Ce qui déçoit dans ce film, c’est qu’avec un tel scénario, Bolognini se contente de filmer scrupuleusement. Une histoire pareille aurait mérité un traitement cinématographique plus recherché. Même la BO signée Ennio Morricone fait datée, avec ses coups d’archets au violon (prise de son médiocre) qui sonnent comme une ébauche de rengaine de spot publicitaire. C’est professionnel, mais pas plus. Autre regret, de la classe dirigeante seule la famille du juge intervient. On est certes au cinéma, mais le raccourci est regrettable.
Le titre laisse également perplexe, puisque l’homicide dont il est question intervient au tout début du film.
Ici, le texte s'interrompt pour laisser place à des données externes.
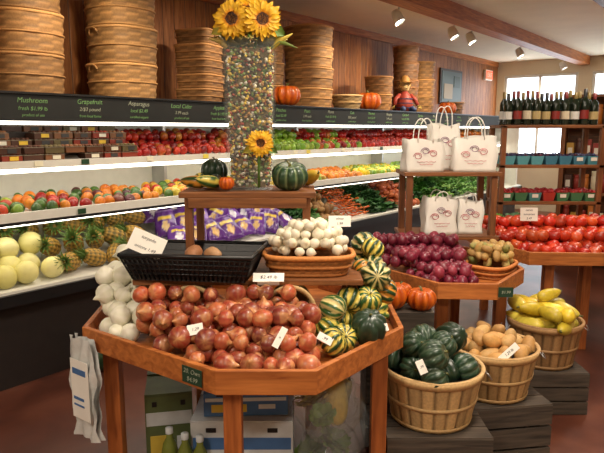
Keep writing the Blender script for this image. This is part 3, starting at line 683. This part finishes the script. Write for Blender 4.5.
# ---------------------------------------------------------------- front right bushel baskets & crates
def crate(name,M,w,d,h,mat=m_crate):
    m=MB(); n=3; sh=h/n
    for i in range(n):
        z=sh*(i+.5)
        for s in (-1,1): m.box((0,s*(d/2-.006),z),(w,.012,sh*.88)); m.box((s*(w/2-.006),0,z),(.012,d-.026,sh*.88))
    for s in (-1,1):
        for q in (-1,1): m.box((s*(w/2-.035),q*(d/2-.022),h/2),(.04,.018,h-.002))
    for i in range(4): m.box((0,-d/2+d*(i+.5)/4,h-.006),(w-.0,d/4*.92,.012))
    m.box((0,0,.006),(w-.02,d-.02,.012)); return m.fin(name,mat,M)
def filled(name,x,y,zb,rt,rb,h,items,fname,d,rad,mode,seed,dome=.1,mat=m_shiny,tone=(206,164,106)):
    bushel(name,T(x,y,zb),rt,rb,h,tone)
    P=mound(lambda a,b:(0,dome*max(0,1-(a*a+b*b)/(rt*rt)))if math.hypot(a,b)<rt-d*.45 else None,(-rt,rt,-rt,rt),d,seed)
    m=MB(); scatter(m,items,P,rad,.13,mode,0,seed)
    m.lathe([(.001,.02),(rt-.02,.02)],32,1); m.fin(fname,[mat,m_black],T(x,y,zb+h-.06))
filled('bushel_basket',.60,2.57,.335,.228,.175,.255,[(K_acorn,c_dark),(K_squash,c_butter),(K_squash,c_butter)],'green_squashes',.122,.068,'any',4,.15,tone=(216,178,122))
filled('bushel_basket',.97,2.84,.335,.215,.165,.25,[(K_pot,cf((206,156,90),(212,172,110),(186,142,84)))],'butternut_squashes',.078,.045,'any',5,.09,m_matte,(208,168,112))
filled('bushel_basket',1.47,3.42,.26,.215,.165,.27,[(K_yel,cf((240,212,62),(230,194,50),(242,222,90)))],'yellow_squashes',.10,.068,'lie',6,.16,m_shiny,(180,138,90))
crate('wooden_crate',T(.60,2.57,0),.46,.42,.333); crate('wooden_crate',T(.985,2.86,0)@RZ(.15),.42,.42,.333); crate('wooden_crate',T(1.47,3.42,0),.40,.40,.258)
crate('wooden_crate',T(.50,3.0,0),.34,.28,.37); crate('wooden_crate',T(.50,3.0,.372),.34,.28,.365)
for i,(x,y,z,r) in enumerate(((.455,2.95,.738,.095),(.615,2.93,.738,.078),(.53,3.08,.738,.07))): one('orange_pumpkin',K_pump,c_pump,T(x,y,z+r*.72),r,seed=i)
card('price_card',T(.52,2.36,.63)@RX(-.3)@RY(-.4),.035,.06,'.79',ts=.014); card('price_card',T(.99,2.64,.60)@RX(-.3)@RY(-.7),.11,.035,'1.29 lb',ts=.018)
card('chalk_sign',T(1.10,3.07,.76)@RX(0),.08,.055,'$1.99',m_green_card,m_chalkw,.022)
P=mound(lambda x,y:(.78,.02+max(0,y-3.1)*.33) if pdist(x,y,T2)>.055 and x<.97 and y<3.72 else None,(.4,1.0,3.1,3.72),.07,7)
m=MB(); scatter(m,[(K_onion,cf((132,32,58),(112,24,48),(156,54,74)))],P,.035,.14,'any',0,7); m.fin('red_onions',m_onion)
woven('wicker_tray',T(1.155,3.5,.781)@RZ(.9),.15,.165,.07,3.2,.8,(206,126,60),5,22)
P=mound(lambda x,y:(.80,.13*max(0,1-((x-1.155)**2+(y-3.5)**2)/.045)+.03) if math.hypot(x-1.155,y-3.5)<.125 else None,(.98,1.33,3.33,3.67),.055,8)
m=MB(); scatter(m,[(K_pot,cf((200,160,92),(206,168,104),(180,140,78),(160,164,92)))],P,.031,.1,'any',0,8); m.fin('yellow_potatoes',m_matte)
# ---------------------------------------------------------------- paper bags
def bag(M,w,d,h,hl,seed):
    rg=np.random.RandomState(seed); m=MB(); nz=10; per=[]
    for i in range(8): per.append((-w/2+w*i/8,-d/2))
    for i in range(4): per.append((w/2,-d/2+d*i/4))
    for i in range(8): per.append((w/2-w*i/8,d/2))
    for i in range(4): per.append((-w/2,d/2-d*i/4))
    n=len(per); V=[];F=[]; ph=rg.rand(4)*6
    for j in range(nz+1):
        t=j/nz; pin=1-.35*t*t
        for i,(x,y) in enumerate(per):
            gus=1-.35*t*(abs(y)<d*.3)*(abs(x)>w*.45)*.4
            V.append((x*gus+.006*sn(7*t+ph[0]+i),y*pin+.009*sn(i*1.9+6*t+ph[1])*min(1,t*3),h*t+.012*sn(i*.7+ph[2])*t))
    for j in range(nz):
        for i in range(n): k=(i+1)%n; F.append((j*n+i,j*n+k,(j+1)*n+k,(j+1)*n+i))
    F.append(tuple(range(n))[::-1]); m.add(V,F,0,(1,1,1),True)
    for s in (-1,1):
        hw=w*.2; lean=.03*rg.rand()
        m.tube([(hw*cs(q)*(1+.15*sn(q)),s*(d*.33+.005)+s*lean*sn(q),h*.93+hl*sn(q)) for q in np.linspace(0,PI,14)],.004,6,0)
    for k in range(3):
        cx=(-.22+.2*k)*w; cz=h*(.5+.08*((k*2)%3)); 
        P=[(cx+.012*(1+.25*q)*cs(q*1.9)*1.1,-d/2*(1-.35*(cz/h)**2)-.009,cz+.010*(1+.25*q)*sn(q*1.9)) for q in np.linspace(0,5,22)]; m.tube(P,.002,4,1+k%2)
    for z,l in ((.32,.5),(.24,.36)): m.tube([(-w*l/2+w*l*q/8,-d/2-.008,h*z+.002*(-1)**q) for q in range(9)],.0014,4,1)
    return m.fin('paper_shopping_bag',[m_paper,simple('print_red',S(196,90,104),.7),simple('print_purple',S(130,80,120),.7)],M)
bag(T(.78,3.82,1.388)@RZ(.15),.25,.13,.20,.15,1); bag(T(1.11,3.82,1.388)@RZ(-.12),.27,.13,.22,.14,2); bag(T(.95,3.99,1.388)@RZ(.05),.2,.12,.30,.14,3)
bag(T(.90,3.83,.978)@RZ(.1),.21,.13,.24,.06,4); bag(T(1.11,3.86,.978)@RZ(-.1),.16,.12,.22,.06,5)
# ---------------------------------------------------------------- table 3 produce & rack contents
P=mound(lambda x,y:(.78,.02+max(0,y-3.95)*.22) if pdist(x,y,T3)>.06 and y<4.7 else None,(1.35,3.0,3.85,4.7),.085,17,jit=.2)
m=MB(); scatter(m,[T_tom,T_tom,(K_tom,cf((220,90,40),(200,56,30)))],P,.046,.16,1.0,0,17); m.fin('tomatoes',m_shiny)
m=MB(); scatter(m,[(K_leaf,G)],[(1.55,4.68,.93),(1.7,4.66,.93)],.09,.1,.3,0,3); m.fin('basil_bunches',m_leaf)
card('price_card',T(1.70,4.35,.98)@RX(-.1),.13,.10,'native|tomatoes|2.49',ts=.022)
m=MB(); rg=np.random.RandomState(8)
for row in range(2):
    for i in range(10):
        x=1.68+i*.078; y=4.88+row*.1; M=T(x,y,1.6935)
        lab=[S(206,196,170),S(180,160,110),S(130,36,32),S(210,210,205),S(60,50,40)][rg.randint(5)]
        s=.88+.12*rg.rand(); M=M@Matrix.Diagonal((1,1,s,1))
        m.lathe([(.001,0),(.033,0),(.034,.01),(.034,.17),(.03,.195),(.014,.225),(.0135,.285),(.001,.285)],14,0,(1,1,1),M)
        m.lathe([(.0345,.05),(.0345,.12)],14,1,lab,M); m.lathe([(.0145,.23),(.0145,.288),(.001,.289)],12,1,[S(110,26,26),S(30,30,34),S(120,100,50)][rg.randint(3)],M)
m.fin('wine_bottles',[m_bottle,m_print])
def punnets(name,z,cols,fruit,rows,seed,w=.11):
    m=MB(); rg=np.random.RandomState(seed); F=[]
    for row in range(rows):
        for i in range(7):
            x=1.69+i*.115; y=4.86+row*.12; c=cols[rg.randint(len(cols))]
            V=[(-.04,-.04,0),(.04,-.04,0),(.04,.04,0),(-.04,.04,0),(-.053,-.053,.07),(.053,-.053,.07),(.053,.053,.07),(-.053,.053,.07),(-.049,-.049,.068),(.049,-.049,.068),(.049,.049,.068),(-.049,.049,.068),(-.046,-.046,.05),(.046,-.046,.05),(.046,.046,.05),(-.046,.046,.05)]
            fs=[(3,2,1,0),(12,13,14,15)]+[(q,(q+1)%4,4+(q+1)%4,4+q) for q in range(4)]+[(4+q,4+(q+1)%4,8+(q+1)%4,8+q) for q in range(4)]+[(8+q,8+(q+1)%4,12+(q+1)%4,12+q) for q in range(4)]
            m.add(V,fs,0,c,False,T(x,y,z))
            m.box((x,y-.05,z+.045),(.05,.002,.03),0,S(235,232,220)) if rg.rand()<.4 else None
            F+=[(x+a,y+b,z+.065+rg.rand()*.015) for a in (-.03,0,.03) for b in (-.03,0,.03)]
    scatter(m,fruit,F,.019,.15,'any',0,seed); m.fin(name,m_print)
punnets('blueberry_punnets',1.3735,[S(80,160,180),S(96,176,190),S(70,140,170)],[(K_bean,cf((50,60,100),(70,70,110))),(K_bean,cf((90,30,50),(60,40,80)))],2,1)
punnets('strawberry_punnets',1.0735,[S(70,130,90),S(180,60,50),S(80,150,150)],[(K_apple,cf((180,24,30),(150,20,30)))],2,2)
m=MB()
for i in range(7): m.box((1.69+i*.115,4.9,.0),(.1,.18,.06),0,[S(170,30,34),S(150,26,30),S(220,210,200)][i%3]); m.box((1.69+i*.115,4.808,.0),(.06,.002,.03),0,S(230,225,210))
m.fin('raspberry_boxes',m_print,T(0,0,.83))
Ms=T(3.75,7.0,0)@RZ(-.5); m=MB()
for z in (.12,.5,.9,1.3,1.7,2.05): m.box((0,0,z),(1.2,.4,.03),0)
for x in (-.6,.6): m.box((x,0,1.04),(.05,.42,2.08),1)
m.box((0,.2,1.04),(1.2,.02,2.05),0); m.fin('grocery_shelf_unit',[m_dwood,m_dwoodz],Ms)
m=MB(); rg=np.random.RandomState(21)
for z in (.515,.915,1.315,1.715):
    for x in np.arange(-.52,.55,.095):
        c=[S(190,150,60),S(150,50,40),S(230,220,190),S(70,90,60),S(200,120,50),S(90,60,50)][rg.randint(6)]; hh_=.14+.12*rg.rand()
        if rg.rand()<.5: m.box((x,-.08,z+hh_/2),(.08,.12,hh_),0,c); m.box((x,-.141,z+hh_*.5),(.05,.003,hh_*.4),0,S(236,230,214))
        else: m.lathe([(.001,0),(.038,0),(.038,hh_*.75),(.03,hh_*.8),(.034,hh_*.82),(.034,hh_),(.001,hh_)],14,0,c,T(x,-.08,z))
m.fin('packaged_groceries',m_print,Ms)
# ---------------------------------------------------------------- under the front table
def carton(M,w,d,h,mats,name='cardboard_carton'):
    m=MB(); m.box((0,0,h/2),(w,d,h),0); m.box((0,-d/2-.001,h*.72),(w*.96,.003,h*.16),1); m.box((-w*.2,-d/2-.002,h*.35),(w*.42,.004,h*.34),2); m.box((w*.25,-d/2-.002,h*.4),(w*.2,.004,h*.2),1)
    for s in (-1,1): m.box((0,s*d*.4,h+.004),(w,d*.2,.006),0,M=RX(0))
    for x in (-w*.3,w*.3): m.box((x,-d/2-.003,h*.9),(w*.1,.003,h*.06),3)
    return m.fin(name,mats,M,bevel=.003)
m_wc=simple('white_carton',S(200,206,210),.6)
carton(T(-.27,2.62,0),.46,.34,.36,[m_wc,m_blue,m_blue,m_black]); carton(T(-.66,2.75,0)@RZ(.2),.22,.30,.42,[simple('green_carton',S(90,104,64),.6),m_wc,m_yel,m_black])
carton(T(-.26,2.62,.372)@RZ(.05),.38,.26,.11,[m_blue,m_wc,m_yel,m_black])
m=MB(); scatter(m,[(K_crumple,lambda k,rg:np.ones((len(k['V']),3)))],[(.13,2.5,.17),(.20,2.78,.17),(.12,2.54,.40)],.14,.1,'any',0,5); m.fin('clear_plastic_bags',m_film)
m=MB(); scatter(m,[(K_leaf,c_leafc([(120,150,60),(210,190,70)])),(K_yel,cf((226,196,70),(214,180,60)))],[(.12,2.75,.36),(.05,2.6,.12),(.2,2.85,.3),(.14,2.55,.2),(.1,2.5,.36),(.16,2.56,.42),(.06,2.56,.4)],.085,.2,.6,0,5); m.fin('bagged_sweet_corn',m_leaf)
for i,(x,y) in enumerate(((-.52,2.42),(-.60,2.47),(-.45,2.40))):
    m=MB(); m.lathe([(.001,0),(.038,0),(.04,.02),(.04,.2),(.03,.25),(.015,.28),(.015,.32),(.001,.32)],20,0); m.lathe([(.0405,.06),(.0405,.16)],20,1); m.lathe([(.017,.30),(.017,.325),(.001,.325)],12,1)
    m.fin('juice_bottle',[simple('yellow_green_bottle',S(110,120,50),.15),m_wc],T(x,y,0))
one('watermelon',K_melon,c_dgstripe,WF@T(2.15,3.52,.11),.105)
# ---------------------------------------------------------------- lights
def area(name,M,sx,sy,e,c=(1,.87,.71)):
    L=bpy.data.lights.new(name,'AREA'); L.shape='RECTANGLE'; L.size=sx; L.size_y=sy; L.energy=e; L.color=c
    o=bpy.data.objects.new(name,L); sc.collection.objects.link(o); o.matrix_world=M; return o
for i,(u,v) in enumerate(((-.8,1.2),(2.2,.6),(5.2,.9),(8.4,1.0),(.5,-1.4),(10.9,.9),(3.2,2.3))):  # out-of-view ceiling fixtures, added as general fill instead of a flash
    m=MB(); m.box((0,0,0),(1.24,.34,.05),0); m.box((0,0,-.028),(1.18,.28,.006),1); o=m.fin('added_ceiling_fixture',[m_white,emit('added_diffuser',(1,.92,.8),2)],WF@T(u,v,H-.03))
    a=area('added_ceiling_lamp',WF@T(u,v,H-.075),1.15,.26,[58,60,38,46,58,50,14][i]); a.parent=o; a.matrix_parent_inverse=o.matrix_world.inverted()
w=bpy.data.worlds.new('world'); sc.world=w; w.use_nodes=True; w.node_tree.nodes['Background'].inputs[0].default_value=(.8,.9,1,1); w.node_tree.nodes['Background'].inputs[1].default_value=5.5
# ---------------------------------------------------------------- camera
cd=bpy.data.cameras.new('camera'); cd.sensor_width=36; cd.lens=35; cd.clip_end=60
co=bpy.data.objects.new('camera',cd); sc.collection.objects.link(co); co.location=(0,0,1.65); co.rotation_euler=(math.radians(80.7),0,0); sc.camera=co
print('objs',len(bpy.data.objects),'faces',sum(len(o.data.polygons) for o in bpy.data.objects if o.type=='MESH'))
Le scénario s’attache surtout à ce qui suit l’homicide, en délaissant complètement l’autre mort violente de la manifestation. C’est probablement quelque peu injuste (pas de quoi culpabiliser, puisque la justice absolue est une vue de l’esprit, tout le film le sous-entend), mais finalement on peut déplorer que cette mort n’intéresse guère plus Bolognini que la police.